Many companies have closed their doors in the face of digital disruption to their sector. Blockbusters, HMV, Tower records, Kodak, Woolworths, Borders, Circuit City, Comp USA, Polaroid. The list goes on.

It is important to consider a companies digital health within the context of its sector. That is why you should always ask the following questions.

  • What are the competition doing with digital?
  • Are their new players in the sector who make better use of digital?
  • Has digital made possible new products or services?
  • Has digital undermined any existing offerings?
  • Has digital changed customer behaviour or expectations?

If digital is having a significant impact on a sector it makes the argument for change much easier. This is particularly true for more well established players. If you are seeing disruption in a sector it is a strong argument that ‘business as usual’ is no longer an option.
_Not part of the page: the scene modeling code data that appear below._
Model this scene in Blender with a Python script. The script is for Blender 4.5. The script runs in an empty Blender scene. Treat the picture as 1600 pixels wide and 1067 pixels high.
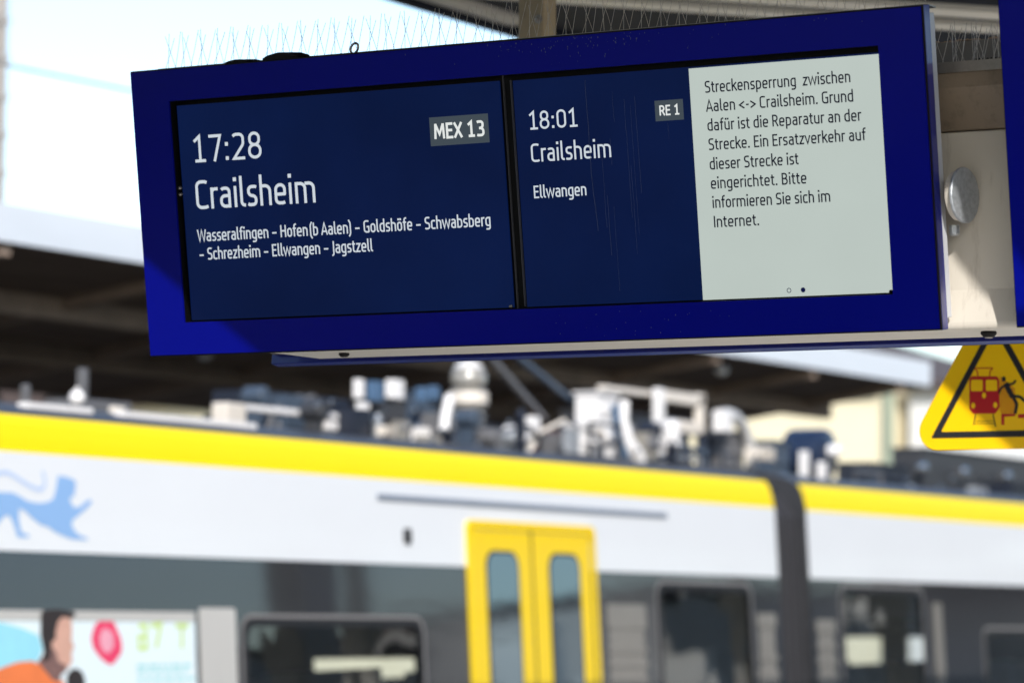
import bpy, bmesh, math, random
from mathutils import Matrix, Vector
random.seed(7)
R = math.radians
scene = bpy.context.scene
COL = scene.collection
EYE = 1.65

# ------------------------------------------------------------------ camera
cam_d = bpy.data.cameras.new('camera')
cam = bpy.data.objects.new('camera', cam_d)
COL.objects.link(cam)
CR = Vector((0.501749, -0.864942, 0.01108)); CU = Vector((-0.073341, -0.029775, 0.996862)); CF = Vector((0.861899, 0.500987, 0.078375))
mw = Matrix.Identity(4)
for i in range(3):
    mw[i][0] = CR[i]; mw[i][1] = CU[i]; mw[i][2] = -CF[i]
mw[2][3] = EYE
cam.matrix_world = mw
cam_d.sensor_width = 36.0; cam_d.sensor_fit = 'HORIZONTAL'; cam_d.lens = 122.66
cam_d.clip_start = 0.1; cam_d.clip_end = 3000
cam_d.dof.use_dof = True; cam_d.dof.focus_distance = 8.80; cam_d.dof.aperture_fstop = 2.8; cam_d.dof.aperture_blades = 9
scene.camera = cam

# ------------------------------------------------------------------ light
SUN = Vector((-1.2, -1.0, 1.0)).normalized()
elev = math.asin(SUN.z)
w = bpy.data.worlds.new('World'); scene.world = w; w.use_nodes = True
nt = w.node_tree; bg = nt.nodes['Background']
sky = nt.nodes.new('ShaderNodeTexSky'); sky.sky_type = 'NISHITA'; sky.sun_disc = False
sky.sun_elevation = elev; sky.sun_rotation = math.atan2(SUN.x, SUN.y)
sky.air_density = 1.0; sky.dust_density = 0.8; sky.ozone_density = 1.0
nt.links.new(sky.outputs[0], bg.inputs[0]); bg.inputs[1].default_value = 0.13
sl = bpy.data.lights.new('sun', 'SUN'); sl.energy = 2.75; sl.angle = R(0.45); sl.color = (1.0, 0.965, 0.92)
so = bpy.data.objects.new('sun', sl); COL.objects.link(so)
so.rotation_euler = SUN.to_track_quat('Z', 'Y').to_euler(); so.location = (0, 0, 30)
scene.view_settings.view_transform = 'Standard'; scene.view_settings.look = 'None'
scene.view_settings.gamma = 1.0; scene.view_settings.use_curve_mapping = False
EXPO = 0.9
scene.view_settings.exposure = EXPO
scene.cycles.max_bounces = 10; scene.cycles.diffuse_bounces = 5; scene.cycles.transparent_max_bounces = 12
scene.cycles.sample_clamp_indirect = 12

# ------------------------------------------------------------------ materials
def lin(c):
    return tuple((v/255/12.92 if v/255 <= .04045 else ((v/255+.055)/1.055)**2.4) for v in c)

def mat(name, col, rough=.5, metal=0., var=.12, scale=6., bump=0., coat=0., spec=.5, stretch=(1, 1, 1), ior=1.5):
    m = bpy.data.materials.new(name); m.use_nodes = True
    n = m.node_tree.nodes; l = m.node_tree.links; b = n['Principled BSDF']
    b.inputs['Roughness'].default_value = rough; b.inputs['Metallic'].default_value = metal
    b.inputs['IOR'].default_value = ior; b.inputs['Specular IOR Level'].default_value = spec
    b.inputs['Coat Weight'].default_value = coat; b.inputs['Coat Roughness'].default_value = .06
    tc = n.new('ShaderNodeTexCoord'); mp = n.new('ShaderNodeMapping'); mp.inputs['Scale'].default_value = stretch
    l.new(tc.outputs['Object'], mp.inputs[0])
    nz = n.new('ShaderNodeTexNoise'); nz.inputs['Scale'].default_value = scale; nz.inputs['Detail'].default_value = 6; nz.inputs['Roughness'].default_value = .62
    l.new(mp.outputs[0], nz.inputs['Vector'])
    mx = n.new('ShaderNodeMix'); mx.data_type = 'RGBA'
    mx.inputs['A'].default_value = tuple(v*(1-var) for v in col)+(1,); mx.inputs['B'].default_value = tuple(min(1, v*(1+var)) for v in col)+(1,)
    l.new(nz.outputs['Fac'], mx.inputs['Factor']); l.new(mx.outputs['Result'], b.inputs['Base Color'])
    if bump:
        bp = n.new('ShaderNodeBump'); bp.inputs['Strength'].default_value = bump; bp.inputs['Distance'].default_value = .02
        l.new(nz.outputs['Fac'], bp.inputs['Height']); l.new(bp.outputs[0], b.inputs['Normal'])
    return m

def tint(m, c):
    m.node_tree.nodes['Principled BSDF'].inputs['Specular Tint'].default_value = c+(1,)
    return m

def dirt(m, dcol, fac, scale, stretch, lo=.55, hi=.75):
    """adds streaks or spots of dirt with a shape of their own"""
    n = m.node_tree.nodes; l = m.node_tree.links; b = n['Principled BSDF']
    src = b.inputs['Base Color'].links[0].from_socket
    tc = n.new('ShaderNodeTexCoord'); mp = n.new('ShaderNodeMapping'); mp.inputs['Scale'].default_value = stretch
    l.new(tc.outputs['Object'], mp.inputs[0])
    nz = n.new('ShaderNodeTexNoise'); nz.inputs['Scale'].default_value = scale; nz.inputs['Detail'].default_value = 8; nz.inputs['Roughness'].default_value = .7
    l.new(mp.outputs[0], nz.inputs['Vector'])
    rp = n.new('ShaderNodeMapRange'); rp.inputs[1].default_value = lo; rp.inputs[2].default_value = hi; rp.inputs[4].default_value = fac
    l.new(nz.outputs['Fac'], rp.inputs[0])
    mx = n.new('ShaderNodeMix'); mx.data_type = 'RGBA'; mx.inputs['B'].default_value = dcol+(1,)
    l.new(rp.outputs[0], mx.inputs['Factor']); l.new(src, mx.inputs['A']); l.new(mx.outputs['Result'], b.inputs['Base Color'])
    return m

def emit(name, rgb, base=(.001, .001, .0012), rough=.12, var=.0, grain=0, spec=.5):
    """a lit LCD area; rgb is the value it shows"""
    m = bpy.data.materials.new(name); m.use_nodes = True
    n = m.node_tree.nodes; l = m.node_tree.links; b = n['Principled BSDF']
    b.inputs['Base Color'].default_value = base+(1,); b.inputs['Roughness'].default_value = rough; b.inputs['Specular IOR Level'].default_value = spec
    c = tuple(v/(2**EXPO) for v in lin(rgb))
    b.inputs['Emission Strength'].default_value = 1
    b.inputs['Emission Color'].default_value = c+(1,)
    if var:
        tc = n.new('ShaderNodeTexCoord'); nz = n.new('ShaderNodeTexNoise'); nz.inputs['Scale'].default_value = grain; nz.inputs['Detail'].default_value = 4
        l.new(tc.outputs['Object'], nz.inputs['Vector'])
        mx = n.new('ShaderNodeMix'); mx.data_type = 'RGBA'
        mx.inputs['A'].default_value = tuple(v*(1-var) for v in c)+(1,); mx.inputs['B'].default_value = tuple(v*(1+var) for v in c)+(1,)
        l.new(nz.outputs['Fac'], mx.inputs['Factor']); l.new(mx.outputs['Result'], b.inputs['Emission Color'])
    return m

def window_glass(name, tint=(.86, .95, 1.0), clear=.72):
    """tinted coated train glass: part seen through, part mirror"""
    m = bpy.data.materials.new(name); m.use_nodes = True
    n = m.node_tree.nodes; l = m.node_tree.links
    for x in list(n):
        if x.type != 'OUTPUT_MATERIAL': n.remove(x)
    out = n['Material Output']
    tr = n.new('ShaderNodeBsdfTransparent'); tr.inputs[0].default_value = tuple(v*clear for v in tint)+(1,)
    gl = n.new('ShaderNodeBsdfGlossy'); gl.inputs['Roughness'].default_value = .02; gl.inputs[0].default_value = (.9, .95, 1, 1)
    fr = n.new('ShaderNodeFresnel'); fr.inputs['IOR'].default_value = 1.9
    tc = n.new('ShaderNodeTexCoord'); nz = n.new('ShaderNodeTexNoise'); nz.inputs['Scale'].default_value = 2.2; nz.inputs['Detail'].default_value = 1
    bp = n.new('ShaderNodeBump'); bp.inputs['Strength'].default_value = .05; bp.inputs['Distance'].default_value = .06
    l.new(tc.outputs['Object'], nz.inputs['Vector']); l.new(nz.outputs['Fac'], bp.inputs['Height']); l.new(bp.outputs[0], gl.inputs['Normal'])
    mx = n.new('ShaderNodeMixShader'); l.new(fr.outputs[0], mx.inputs[0]); l.new(tr.outputs[0], mx.inputs[1]); l.new(gl.outputs[0], mx.inputs[2])
    l.new(mx.outputs[0], out.inputs[0])
    return m

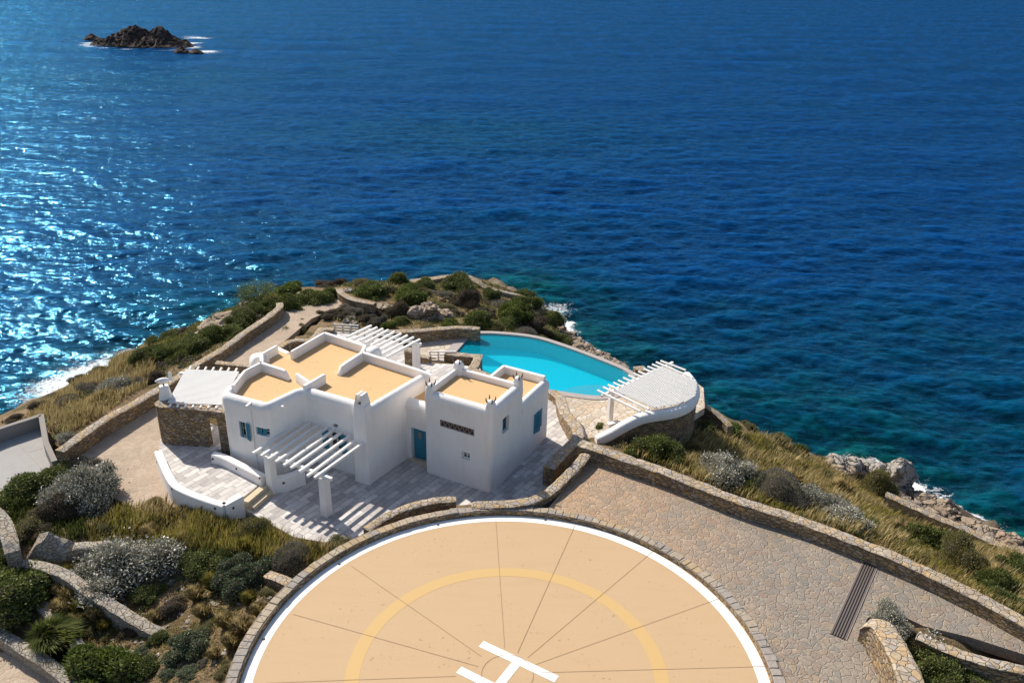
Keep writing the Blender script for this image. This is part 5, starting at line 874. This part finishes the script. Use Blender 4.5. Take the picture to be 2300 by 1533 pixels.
SB = [(212,1098,80,'silver',.95,'large silver leaved bush left of the curved white wall'),(62,1100,62,'dark',.8,'dark green bush right below the flat concrete roof'),(128,1070,48,'dark',.7,'dark green bush at the corner of the concrete rim'),(15,1140,48,'dark',.8,'dark green bush at the left edge above the tall stone wall end'),(148,1140,55,'brown',.8,'brown twiggy bush left of the large silver bush'),(70,1180,50,'olive',.7,'olive bush behind the pyramid shaped boulder'),(180,1048,42,'grey',.7,'grey twiggy bush at the end of the golden stone wall'),
 (285,1258,100,'silver',.82,'widest silver bush hanging over the broken garden wall'),(452,1262,56,'dark',.7,'dark green mound between the silver bush and the round green bush'),(548,1288,66,'teal',.85,'round blue green mound bush left of the helipad rim'),(510,1248,32,'dark',.7,'small dark bush on top of the grass behind the round mound'),(660,1258,48,'grey',.95,'smooth grey dome bush touching the helipad wall stub'),(752,1228,46,'olive',.6,'olive brown bush hanging over the helipad rim below the shade stripes'),(575,1192,52,'olive',.85,'feathery green bush in front of the pergola shadow'),(500,1158,34,'dark',.7,'dark bush right under the corner of the curved white wall'),(443,1148,36,'brown',.7,'dark brown bush under the middle of the curved white wall'),(352,1140,36,'olive',.6,'yellowish bush at the foot of the sandy path'),(300,1150,25,'olive',.6,'low yellow flowered bush beside the large silver bush'),
 (22,1325,82,'dark',.9,'big dark green bush at the left edge above the leaning grass'),(5,1262,42,'dark',.8,'dark bush below the tall stone wall end at the left edge'),(425,1450,52,'teal',.7,'low blue green cushion plant in the bare soil near the helipad'),(255,1492,84,'bright',1.0,'large fresh green bush at the bottom near the rounded wall end'),(380,1512,17,'teal',.6,'tiny blue green plant below the cushion plant, left one'),(428,1508,22,'teal',.6,'tiny blue green plant below the cushion plant, right one'),(458,1488,13,'grey',.7,'tiny grey tuft right of the cushion plant'),(395,1365,42,'brown',.6,'dark brown bush in the deep shade of the widest silver bush'),(300,1412,28,'brown',.6,'dark dry bush left of the shaded wall end'),(335,1330,40,'dark',.6,'dark bush under the left half of the widest silver bush'),(330,1500,40,'dark',.6,'dark green bush right of the large fresh green bush'),(318,1460,20,'teal',.6,'small grey green plant between the fresh bush and the soil'),(250,1420,22,'olive',.5,'low olive plant left of the dry dark bush'),(600,1330,24,'olive',.5,'small olive plant beside the helipad rim below the wall stub'),(505,1500,22,'olive',.5,'low olive plant close to the helipad rim at the bottom'),
 (262,872,44,'silver',.7,'silver bush on the golden slope above the stone wall'),(205,878,36,'grey',.6,'grey bush at the cliff edge left of the silver one'),(155,905,30,'grey',.6,'grey bush at the cliff edge nearest the concrete roof'),(145,985,26,'silver',.7,'small silver bush in the gap beside the concrete rim'),(345,848,28,'brown',.7,'brown green bush beside the wind turbine'),(320,858,24,'grey',.7,'small grey bush just above the stone wall near the turbine'),
 (338,796,39,'dark',0.98,'lowest dark green bush of the cliff hedge, above the golden grass'),(372,796,41,'dark',0.84,'dark hedge bush left of the slatted pergola roof'),(405,789,41,'dark',0.84,'dark hedge bush above the pergola beam end'),(440,771,44,'dark',0.84,'hedge bush with a tan rock just behind it'),(475,758,41,'dark',0.77,'hedge bush below the largest cliff rock'),(510,744,41,'dark',0.77,'hedge bush at the middle of the shaded path wall'),(545,718,41,'dark',0.77,'hedge bush below the perched boulders'),(575,701,39,'dark',0.77,'hedge bush beside the far end of the shaded wall'),(600,686,32,'dark',0.77,'last small bush of the cliff hedge'),(652,650,42,'bright',0.75,'fresh green bush at the far left cliff edge'),(648,692,42,'dark',1.3*0.75,'dark bush at the near end of the path hedge'),(682,680,42,'dark',1.3*0.69,'dark bush in the middle of the path hedge'),(712,672,40,'dark',1.3*0.69,'dark bush third along the path hedge'),(742,664,31,'dark',1.3*0.75,'dark bush at the far end of the path hedge'),(610,672,24,'olive',.6,'olive bush beside the small sparse tree'),
 (735,640,29,'brown',0.62,'reddish brown bush behind the path hedge'),(765,637,22,'brown',0.75,'brown bush at the cliff edge above the curved far wall'),(805,634,33,'olive',0.62,'olive bush on the far skyline right of the curved wall'),(850,629,13,'brown',1.38,'narrow dark upright bush on the far skyline'),(893,631,33,'dark',0.75,'dark dome bush on the far skyline'),(832,654,46,'bright',0.69,'bright green bush inside the curved far wall'),(915,664,48,'bright',0.81,'bright green bush in the middle of the headland'),(955,642,35,'dark',0.62,'dark low bush before the headland boundary wall'),(940,655,29,'olive',0.62,'olive bush behind the middle bright bush'),(1035,636,46,'dark',0.75,'large dark dome bush by the headland boundary wall'),(985,660,34,'grey',.35,'flat grey green mat in the middle of the headland'),(1050,672,48,'brown',0.94,'big rust brown bush behind the pool'),(1102,664,29,'dark',0.88,'dark dome bush right of the rust brown one'),(1115,682,26,'grey',.35,'pale flat cushion below the dark dome bush'),(1170,664,33,'dark',0.75,'dark dome bush at the right tip of the headland'),(1180,682,37,'dark',0.88,'dark dome bush just above the surf, second at the tip'),(1072,718,48,'dark',0.88,'dark green bush directly behind the far end of the pool wall'),(1150,708,48,'bright',0.94,'tall green bush behind the pool rim, left of the brown one'),(1195,732,40,'brown',0.88,'brown bush behind the middle of the pool rim'),(1237,720,37,'dark',0.94,'dark dome bush at the shore beside the white surf'),(1255,762,35,'dark',0.88,'dark bush at the shore behind the pool rim'),(1180,752,29,'grey',0.88,'grey flowering bush touching the pool rim'),(1218,765,26,'olive',0.75,'olive bush between the grey bush and the shore'),(1110,742,26,'olive',0.75,'low olive bush by the left end of the pool rim'),(1370,800,18,'olive',.6,'small spiky bush at the pool rim near the round pergola'),(895,700,40,'brown',0.88,'brown bush left of the largest shadowed boulder'),(722,710,29,'brown',0.75,'dark heather cushion beside the path'),(752,705,31,'brown',0.62,'heather cushion second from the path'),(785,695,31,'grey',0.56,'grey heather cushion under the curved far wall'),(820,715,26,'brown',0.75,'brown bush behind the rear pergola'),(640,755,30,'dark',1.06,'round dark dome bush at the path edge by the roof'),(680,745,24,'olive',0.88,'olive bush right of the round dome bush'),(682,727,22,'brown',0.88,'purple brown dome bush above the olive one'),(873,733,22,'bright',0.75,'bright green cushion behind the rear pergola rafters'),(1008,730,29,'bright',0.75,'bright green bush left of the pool wall end'),(840,700,26,'brown',0.62,'low brown bush beside the pale boulder'),(850,722,29,'grey',0.75,'grey brown bush above the bright green cushion'),
 (1345,968,28,'bright',.7,'bright green plant in the bed by the white curved wall'),(1475,1008,52,'dark',1.05,'tall dark bush behind the long stone wall, nearest the villa'),(1418,990,36,'grey',.6,'grey green bush below the white curved wall'),(1430,1016,30,'bright',0.68,'fresh green low bush left of the tall dark bush'),(1545,985,46,'brown',.35,'flat brown cushion below the round pergola wall'),(1588,962,28,'dark',.8,'dark round bush at the right of the round pergola'),(1635,962,34,'bright',.6,'green bush below the curved stone parapet'),(1680,955,24,'olive',.7,'olive bush at the end of the curved stone parapet'),(1740,985,36,'olive',.6,'olive bush on the slope edge against the sea'),(1790,1016,32,'dark',0.81,'dark bush on the slope edge before the pale shore row'),(1622,1054,71,'silver',1.05,'large silver bush behind the long stone wall'),(1690,1086,39,'dark',0.94,'dark bush right of the large silver one'),(1742,1104,54,'grey',1.05,'large grey green bush in the middle behind the long wall'),(1822,1129,56,'silver',0.88,'silver bush behind the long wall, left of the last silver one'),(1900,1166,56,'silver',0.88,'last silver bush along the long stone wall'),(1965,1093,51,'olive',1.01,'olive bush in front of the biggest shore boulder'),(1925,1080,32,'brown',0.94,'brown green bush in front of the shore row'),(2078,1216,56,'dark',1.05,'dark green round bush beyond the drain grate'),(2155,1258,60,'olive',1.05,'grey green round bush right of the dark round one'),(2225,1308,40,'dark',0.94,'dark bush in the shade near the right end of the long wall'),(2285,1276,44,'dark',0.81,'green bush at the right edge of the picture'),(2080,1165,30,'brown',.4,'flat heather mat on the shore shelf'),
 (2003,1388,48,'silver',.75,'silver green bush behind the thick retaining wall'),(2055,1440,40,'olive',.7,'olive bush along the thick retaining wall'),(2040,1470,36,'dark',.6,'dark green bush beside the retaining wall top'),(2110,1498,62,'dark',.7,'large dark green bush at the bottom right'),(2180,1520,45,'dark',.7,'dark bush at the bottom right corner by the kerb wall')]
for a in SB: shrub(*a)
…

But even sectors that are yet to experience the impact of digital are ripe for change. Digital often offers untapped potential that is particularly appealing to ambitious younger companies.

Why do a digital health check?

Will carrying out a digital health check change anything? No. What it will do is prove to management that there is a need to change.

Like people, organisations fall into patterns of behaviour that are hard to change. Unfortunately these patterns no longer yield the same results because the landscape is different. Business is usual is no longer an option in the digital age and a health check will highlight why this is the case.

  • Thomas Minnefor

    All good questions that seem to point to the need for organizations to have internal teams that can lead and execute on strategy, design, development. In the early days, web redesigns were infrequent and provided by external vendors as discreet, one-time projects and internal teams were charged primarily with maintenance. As design and development becomes more iterative, based on analytics and the daily needs of marketing campaigns, organizations need strong internal talent that can quickly handle every aspect of digital development.